Si le miracle se produit, ce n’est pas grâce au réalisateur Peter Segal, qui fait preuve ici d’une indigence spectaculaire. Sautes d’axe, plans décadrés n’importe comment, mise au point aléatoire… le film est un florilège d’erreurs techniques indignes de tout technicien qui se respecte, que ne parvient pas à masquer une photographie joliment âpre. Au moins le metteur en scène peut-il bénir l’abattage de Kevin Hart, insupportable acouphène humain dont l’irritante composition de proto-Eddy Murphy sous kétamine distrait souvent le spectateur des aberrations visuelles de Match Retour.
Malgré ces deux tares conséquentes, le métrage demeure singulièrement plaisant. On ne sera pas étonné par la composition ouvrière de Stallone, toujours aussi crédible en gueule cassée de la working class, dont la silhouette se découpant en contre-jour dans une aciérie suffit à nous tirer une larme. La véritable surprise est ici Robert De Niro, dont nous critiquions durement la récente déchéance et qui fait preuve d’un engagement remarquable. Si son implication physique demeure moindre que celle de son partenaire, qu’il ne s’aventure que très prudemment hors du terrain comique, nous retrouvons pour la première fois depuis longtemps chez le comédien une envie véritable. Comme dynamisé par l’envie de tenir tête à Sylvester Stallone, De Niro déploie une nouvelle fois le charisme prédateur qui fit sa marque et parvient lors d’un gros plan mémorable à insuffler au métrage une énergie dramatique véritable.

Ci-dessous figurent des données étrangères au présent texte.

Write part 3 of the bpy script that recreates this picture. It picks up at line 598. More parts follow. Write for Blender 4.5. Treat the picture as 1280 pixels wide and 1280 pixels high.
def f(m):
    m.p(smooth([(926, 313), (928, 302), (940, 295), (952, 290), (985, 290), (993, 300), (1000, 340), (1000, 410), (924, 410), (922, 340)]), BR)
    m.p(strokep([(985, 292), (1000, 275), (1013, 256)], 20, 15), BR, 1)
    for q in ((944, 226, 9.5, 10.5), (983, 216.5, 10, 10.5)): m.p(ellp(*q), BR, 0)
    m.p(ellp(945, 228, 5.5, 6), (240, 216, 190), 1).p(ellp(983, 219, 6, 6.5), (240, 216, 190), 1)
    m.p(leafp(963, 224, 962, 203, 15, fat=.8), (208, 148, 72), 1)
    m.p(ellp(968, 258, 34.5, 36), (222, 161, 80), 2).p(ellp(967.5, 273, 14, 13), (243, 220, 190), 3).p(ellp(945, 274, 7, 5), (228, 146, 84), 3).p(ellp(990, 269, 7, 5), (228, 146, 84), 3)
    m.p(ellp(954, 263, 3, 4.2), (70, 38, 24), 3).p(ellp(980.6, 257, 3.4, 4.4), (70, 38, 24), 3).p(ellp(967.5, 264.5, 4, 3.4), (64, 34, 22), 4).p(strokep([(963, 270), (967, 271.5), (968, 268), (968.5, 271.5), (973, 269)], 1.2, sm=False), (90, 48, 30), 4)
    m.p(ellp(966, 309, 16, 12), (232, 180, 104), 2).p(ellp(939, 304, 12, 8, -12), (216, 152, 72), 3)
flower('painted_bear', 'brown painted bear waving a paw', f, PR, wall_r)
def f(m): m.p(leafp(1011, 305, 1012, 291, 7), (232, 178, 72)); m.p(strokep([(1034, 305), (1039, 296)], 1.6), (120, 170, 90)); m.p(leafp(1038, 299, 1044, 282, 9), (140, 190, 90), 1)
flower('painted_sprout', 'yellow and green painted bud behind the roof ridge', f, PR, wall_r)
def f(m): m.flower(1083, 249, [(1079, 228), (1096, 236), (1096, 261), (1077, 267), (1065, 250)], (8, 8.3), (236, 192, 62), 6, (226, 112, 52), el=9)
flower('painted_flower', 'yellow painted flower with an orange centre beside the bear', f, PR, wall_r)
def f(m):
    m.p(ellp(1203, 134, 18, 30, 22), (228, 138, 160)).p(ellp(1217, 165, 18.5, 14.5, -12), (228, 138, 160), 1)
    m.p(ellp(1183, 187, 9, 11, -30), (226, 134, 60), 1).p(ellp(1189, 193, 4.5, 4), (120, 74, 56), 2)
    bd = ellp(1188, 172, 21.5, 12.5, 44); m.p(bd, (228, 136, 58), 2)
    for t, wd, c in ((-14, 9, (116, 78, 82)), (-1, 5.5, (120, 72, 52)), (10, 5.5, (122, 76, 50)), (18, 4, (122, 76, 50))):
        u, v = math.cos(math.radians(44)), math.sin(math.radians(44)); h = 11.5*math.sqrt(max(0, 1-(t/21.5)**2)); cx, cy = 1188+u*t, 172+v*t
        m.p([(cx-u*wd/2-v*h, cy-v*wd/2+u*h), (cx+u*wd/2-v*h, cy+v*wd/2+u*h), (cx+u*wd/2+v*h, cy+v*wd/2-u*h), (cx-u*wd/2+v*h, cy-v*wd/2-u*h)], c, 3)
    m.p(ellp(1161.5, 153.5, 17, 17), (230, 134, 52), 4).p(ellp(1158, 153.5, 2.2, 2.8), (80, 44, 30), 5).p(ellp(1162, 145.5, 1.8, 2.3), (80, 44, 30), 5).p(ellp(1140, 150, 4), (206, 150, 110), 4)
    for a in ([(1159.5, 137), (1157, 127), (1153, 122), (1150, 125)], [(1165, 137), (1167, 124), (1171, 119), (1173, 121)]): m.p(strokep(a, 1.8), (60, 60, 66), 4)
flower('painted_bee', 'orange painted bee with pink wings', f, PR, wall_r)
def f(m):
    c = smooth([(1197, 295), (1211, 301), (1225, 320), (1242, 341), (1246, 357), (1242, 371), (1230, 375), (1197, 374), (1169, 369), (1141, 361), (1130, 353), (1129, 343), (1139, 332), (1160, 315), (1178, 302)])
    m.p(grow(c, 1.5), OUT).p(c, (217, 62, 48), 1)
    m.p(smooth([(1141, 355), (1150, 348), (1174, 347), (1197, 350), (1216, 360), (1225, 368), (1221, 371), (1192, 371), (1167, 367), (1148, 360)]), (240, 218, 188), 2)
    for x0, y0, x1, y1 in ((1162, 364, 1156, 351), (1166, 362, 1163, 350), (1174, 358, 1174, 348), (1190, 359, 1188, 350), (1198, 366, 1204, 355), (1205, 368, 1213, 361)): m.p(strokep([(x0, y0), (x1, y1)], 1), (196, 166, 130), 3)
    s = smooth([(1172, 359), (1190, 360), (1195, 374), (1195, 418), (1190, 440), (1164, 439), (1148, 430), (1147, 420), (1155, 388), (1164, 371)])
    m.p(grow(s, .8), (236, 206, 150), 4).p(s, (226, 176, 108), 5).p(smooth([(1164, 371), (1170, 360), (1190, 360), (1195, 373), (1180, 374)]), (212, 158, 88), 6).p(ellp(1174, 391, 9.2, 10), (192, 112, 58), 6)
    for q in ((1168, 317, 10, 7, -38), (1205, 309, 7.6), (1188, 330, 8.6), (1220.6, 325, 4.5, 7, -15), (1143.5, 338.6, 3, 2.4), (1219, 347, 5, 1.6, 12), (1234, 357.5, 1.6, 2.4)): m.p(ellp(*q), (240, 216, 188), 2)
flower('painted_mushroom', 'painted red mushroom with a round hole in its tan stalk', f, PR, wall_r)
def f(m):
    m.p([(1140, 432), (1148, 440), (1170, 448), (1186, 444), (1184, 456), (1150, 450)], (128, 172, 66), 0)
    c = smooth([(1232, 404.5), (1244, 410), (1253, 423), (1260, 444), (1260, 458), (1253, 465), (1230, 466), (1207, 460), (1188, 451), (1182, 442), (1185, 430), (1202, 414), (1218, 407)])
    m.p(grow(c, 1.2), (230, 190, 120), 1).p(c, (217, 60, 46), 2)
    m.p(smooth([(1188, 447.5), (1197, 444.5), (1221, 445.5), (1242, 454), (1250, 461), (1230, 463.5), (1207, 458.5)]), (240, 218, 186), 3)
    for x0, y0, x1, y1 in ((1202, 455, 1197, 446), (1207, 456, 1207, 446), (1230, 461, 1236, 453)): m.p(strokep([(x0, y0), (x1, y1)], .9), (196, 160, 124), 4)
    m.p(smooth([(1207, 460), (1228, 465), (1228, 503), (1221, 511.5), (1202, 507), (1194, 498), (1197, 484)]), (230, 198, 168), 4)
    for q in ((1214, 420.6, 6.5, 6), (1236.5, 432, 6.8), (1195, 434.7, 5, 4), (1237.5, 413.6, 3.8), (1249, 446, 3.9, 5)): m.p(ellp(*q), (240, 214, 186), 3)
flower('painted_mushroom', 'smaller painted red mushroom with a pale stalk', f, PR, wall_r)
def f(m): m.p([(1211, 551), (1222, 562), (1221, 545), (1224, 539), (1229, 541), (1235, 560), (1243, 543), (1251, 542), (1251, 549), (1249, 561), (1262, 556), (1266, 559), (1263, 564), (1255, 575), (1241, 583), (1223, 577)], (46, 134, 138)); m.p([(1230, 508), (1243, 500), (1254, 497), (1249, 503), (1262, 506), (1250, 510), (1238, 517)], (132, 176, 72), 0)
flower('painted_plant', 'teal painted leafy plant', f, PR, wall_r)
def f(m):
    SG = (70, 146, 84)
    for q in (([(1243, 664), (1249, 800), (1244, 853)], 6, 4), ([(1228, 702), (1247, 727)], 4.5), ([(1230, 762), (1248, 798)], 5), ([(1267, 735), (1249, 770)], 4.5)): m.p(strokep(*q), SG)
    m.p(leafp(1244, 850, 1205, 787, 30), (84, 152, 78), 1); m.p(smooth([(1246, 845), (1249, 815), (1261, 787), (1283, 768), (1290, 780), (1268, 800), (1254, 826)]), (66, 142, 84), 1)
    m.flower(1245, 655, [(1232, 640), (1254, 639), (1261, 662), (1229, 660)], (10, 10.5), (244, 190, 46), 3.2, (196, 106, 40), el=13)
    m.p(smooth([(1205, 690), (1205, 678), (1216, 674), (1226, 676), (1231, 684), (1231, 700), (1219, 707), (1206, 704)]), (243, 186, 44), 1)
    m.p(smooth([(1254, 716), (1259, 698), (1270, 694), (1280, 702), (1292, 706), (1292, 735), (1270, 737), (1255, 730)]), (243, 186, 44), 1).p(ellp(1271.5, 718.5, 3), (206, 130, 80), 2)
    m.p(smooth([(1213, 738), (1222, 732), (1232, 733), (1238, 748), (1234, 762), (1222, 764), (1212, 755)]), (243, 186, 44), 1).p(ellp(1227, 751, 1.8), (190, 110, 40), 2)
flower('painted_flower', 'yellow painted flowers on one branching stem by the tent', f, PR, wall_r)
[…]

La légende n’est donc pas morte et s’avère encore capable de monter sur le ring. On n’y croyait plus et on est sacrément ravis d’avoir tort. Avouons que De Niro et Sly doivent beaucoup à un script qui plutôt que de rire de ses personnages, décide de rire avec eux. Car l’humour déployé n’est pas tant celui d’une génération cynique venue observer deux vieilles badernes sur le retour que celui des dinosaures en question, ravi de se brocarder, de jouer de leur statut d’ex-alpha-mâles, de mettre en scène leurs frustrations et de moquer leur propre appât du gain. Plutôt que de rejoindre les rangs des productions opportunistes à base d’ex-gloires décaties (qui a dit Schwarzenegger ?!), le film tourne en dérision leurs motivations et l’implications de leurs acteurs, grâce à une batterie de gags doux-amers bienvenus.